According the Tax Department’s “About Us” webpage, its education efforts are the “cornerstone of the State’s system of taxation” because it promotes “voluntary compliance.” According to the Department, “[m]ore than 96 percent of the taxes collected are remitted voluntarily by taxpayers.” And the necessary component of this high voluntary compliance rate is education. It is difficult for taxpayers to comply with a legal obligation they do not understand.
Moreover, the Tax Department acknowledges that “voluntary compliance” is much more efficient and less expensive than involuntary compliance (i.e., audits!). A copy of the Tax Department’s “Compliance continuum” (screenshot below) confirms that everything on left side of the chart is efficient, while everything on the right side is costly.
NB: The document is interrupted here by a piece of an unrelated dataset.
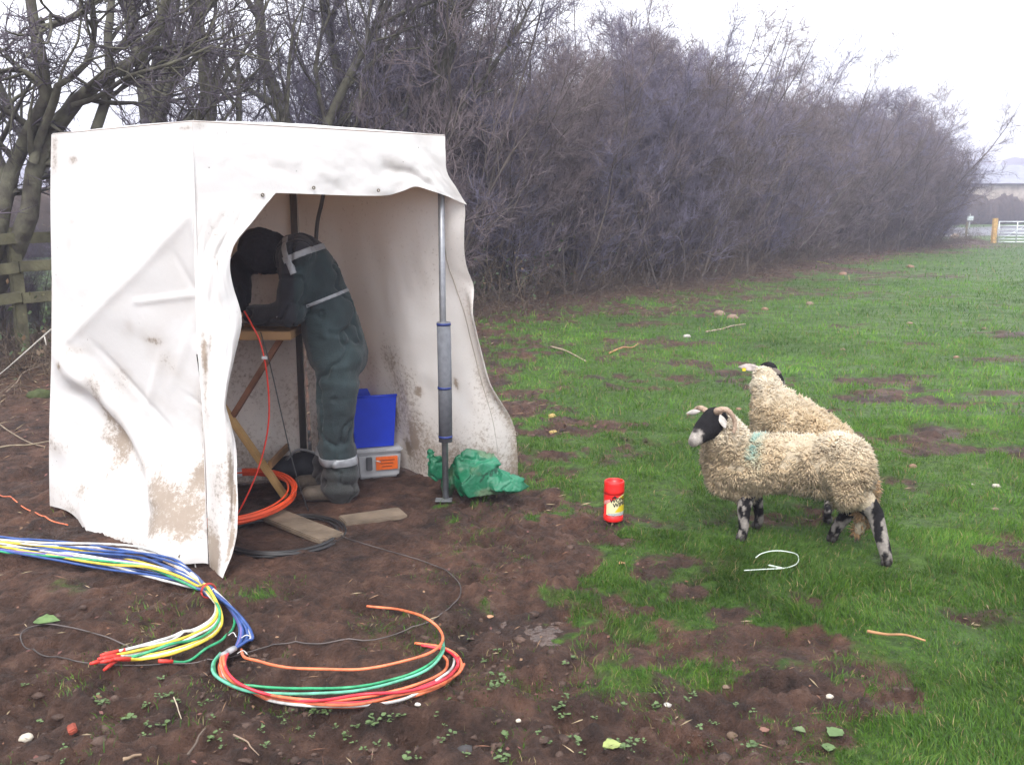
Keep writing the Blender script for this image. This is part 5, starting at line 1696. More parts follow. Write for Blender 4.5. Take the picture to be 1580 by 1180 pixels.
    for c, ax, cc in ears:
        m = mat('ear_%s' % cc, {'white': (.46, .42, .38), 'grey': (.22, .19, .17), 'mixed': (.40, .34, .31)}[cc], rough=.85, var=.35, scale=30)
        def leaf(p):
            w = math.cos(min(1, abs(p[0])) * 1.35) ** .7
            return np.array([p[0], p[1] * w, p[2] + .5 * p[1] ** 2 * w])
        link_mesh('ear', ellipsoid_mesh('ear', c, ax, 3, leaf), m, o)
    if eye_side is not None:
        for e in eye_side:
            link_mesh('eye', ellipsoid_mesh('eye', e, np.eye(3) * .0095, 2), EYEM, o)
    return o

# --- near sheep, side on, head to the left
def near_sheep():
    Wn = W
    fF1, fF2 = GP(1144, 834), GP(1168, 815)
    fR1, fR2 = GP(1368, 872), GP(1284, 835)
    Yc, Ym, Yr = 4.36, 4.24, 4.10
    chest = Wn(1132, 716, Yc); mid = Wn(1215, 714, Ym); rump = Wn(1300, 716, Yr)
    torso = chain([Wn(1118, 706, Yc + .02), chest, mid, rump, Wn(1316, 728, Yr - .02)], [(.105, .12, .125), (.12, .135, .145), (.13, .145, .125), (.125, .145, .14), (.09, .12, .13)], .3)
    torso += [(Wn(1150, 735, Yc - .05), (.09, .08, .11)), (Wn(1310, 745, Yr - .06), (.085, .08, .115)), (Wn(1305, 745, Yr + .08), (.085, .08, .11)), (Wn(1125, 740, Yc), (.085, .09, .08))]
    poll = Wn(1103, 648, 4.29); muzzle = Wn(1071, 680, 4.17)
    neckp = chain([Wn(1125, 690, 4.34), Wn(1112, 668, 4.32), Wn(1108, 656, 4.305)], [(.11, .11, .115), .10, .076], .3)
    ax = unit(muzzle - poll)
    headp = chain([poll, poll + (muzzle - poll) * .45, muzzle], [.066, .057, .030], .25) + [(poll + (muzzle - poll) * .28 + UP * .012, .048), (muzzle + ax * .008 - UP * .004, (.025, .025, .024)), (poll + (muzzle - poll) * .5 - UP * .018, .036)]
    legs = [([Wn(1152, 762, Yc - .07), np.array([*(fF1[:2] * .72 + Wn(1152, 762, Yc - .07)[:2] * .28), .17]), fF1 + [0.01, 0.005, .05], fF1 + [0, 0, .02]], [.046, .034, .025, .027]),
            ([Wn(1162, 758, Yc + .07), np.array([*(fF2[:2] * .7 + Wn(1162, 758, Yc + .07)[:2] * .3), .17]), fF2 + [.01, 0, .05], fF2 + [0, 0, .02]], [.044, .032, .024, .027]),
            ([Wn(1322, 760, Yr - .06), Wn(1350, 792, 4.02), fR1 + [-.008, .005, .06], fR1 + [0, 0, .02]], [.065, .040, .029, .028]),
            ([Wn(1302, 770, Yr + .09), Wn(1310, 790, 4.24), fR2 + [.012, 0, .06], fR2 + [0, 0, .02]], [.058, .037, .028, .028])]
    tail = chain([Wn(1338, 745, Yr - .03), Wn(1334, 785, Yr - .02), Wn(1326, 818, Yr)], [.04, .034, .026], .5)
    # horns: the near one curls back over the ear, the other shows behind the brow
    lat = unit(np.cross(ax, UP)); 
    near = -lat if (-lat)[1] < 0 else lat
    hb = poll + near * .030 + UP * .040
    horn1 = [hb - UP * .012, Wn(1106, 634, 4.235), Wn(1120, 632, 4.22), Wn(1130, 641, 4.21), Wn(1134, 655, 4.21), Wn(1132, 668, 4.20)]
    hb2 = poll - near * .030 + UP * .038 + ax * .0
    horn2 = [hb2 - UP * .01, Wn(1083, 630, 4.36), Wn(1076, 630, 4.40), Wn(1068, 636, 4.42), Wn(1060, 640, 4.42)]
    e1 = Wn(1114, 646, 4.20); e2 = Wn(1070, 636, 4.36)
    ears = [(Wn(1115, 650, 4.215), [unit(np.array([.25, -.35, -.75])) * .036, unit(np.array([-.9, -.2, -.1])) * .018, np.array([.0, -1, .3]) * .006], 'white'),
            (e2, [unit(np.array([-1, .3, -.2])) * .035, UP * .014, np.array([0, 1, 0]) * .006], 'white')]
    ey = poll + (muzzle - poll) * .34
    eyes = [ey + near * .046 + UP * .012, ey - near * .046 + UP * .012]
    return build_sheep('sheep', 'horned black-faced sheep with blue shoulder mark standing side on, nearest', torso, neckp, headp, legs, tail, poll, muzzle, [(horn1, .017, .008), (horn2, .016, .006)], ears, 31, 35000,
                mark=(Wn(1160, 690, 4.2), unit(rump - chest), .028, .075), dirty=.12, eye_side=eyes, crease=(Wn(1268, 715, Yr), unit(rump - mid + [0, 0, .10])))
near_sheep()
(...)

We’ve heard Tax Department representatives tout their desire to increase voluntary compliance in numerous public presentations. But given this publicly-stated goal of increasing voluntary compliance, and considering the fact that taxpayer education is a necessary component of this goal, it is a bit surprising that the Tax Department has virtually given up on issuing sales tax advisory opinions in recent years.
Advisory opinions are a particularly useful tool for taxpayers trying to comply with New York’s sales tax law. Taxpayers can petition the Tax Department to opine on how it believes the sales tax applies to a specific set of facts. These opinions are binding on the Tax Department with respect to the taxpayers who requested them so long as all material facts have been accurately provided by the taxpayer. And because the sales tax law is so fact-specific—the slightest change in the facts of a transaction can transform a nontaxable transaction into a taxable one—these opinions are particularly useful tools for applying the law to sales of new technologies and new structures. While amending the Tax Law or regulations to keep up with new technologies and structures can be time consuming and slow, these opinions give the Tax Department the ability to be much more responsive and nimble. And the sales tax demands this agility in a way that New York’s other taxes do not. Historically, sales tax advisory opinions comprised the majority of advisory opinions issued in a given year because of the myriad factual distinctions that can affect the application of the tax. Though it does not appear that the Tax Department publishes the number of advisory opinion requests it receives each year, I would be shocked if the number of sales-tax-related requests didn’t dwarf the number of requests for all the other taxes.
The problem here is that the amount of sales tax advisory opinions issued by the Tax Department has been diminishing precipitously over the past several years. Take a look at the chart below:
Year |
No. of SUT AOs Issued |
2019 |
1 |
2018 |
5 |
2017 |
23 |
2016 |
34 |
2015 |
53 |
I can appreciate that the Tax Department has limited resources and we applaud the fact that among the state tax authorities, it certainly publishes more guidance than most (some states don’t even have a formal means to petition for guidance). But this rate of decline in sales tax opinions is alarming. Moreover, the amount of time it takes to receive an advisory opinion these days makes them effectively useless. We previously wrote about this here. Based on our experience and anecdotal information from other taxpayers and practitioners, we’ve been telling taxpayer that are considering getting a sales tax advisory opinion that they better be willing to wait for two to three years. Even with New York’s generous voluntary disclosure program, this incubation period typically proves untenable for most taxpayers.
Unfortunately the stakes for getting sales tax compliance wrong are grave either way: if a business doesn’t charge tax but should have, it is liable for the unpaid tax, interest and possible penalties (this includes personal liability for those running the business). And if it charges sales tax but shouldn’t have, it is vulnerable to class action “overcollection” lawsuits brought by its customers. This was a significant concern for one of the largest technology retailers in a recent case.
So consider this post to be a plea to the powers-that-be to increase the resources available to the Tax Department for sales tax advisory opinions. These opinions are particularly vital to sales tax voluntary compliance (much moreso that for other taxes). We whole-heartedly support the allocation of some additional revenue to hire a few more attorneys in the Tax Department’s Office of Counsel to help churn out more advisory opinions.
The students are here. We’re waiting for the master to (re)appear.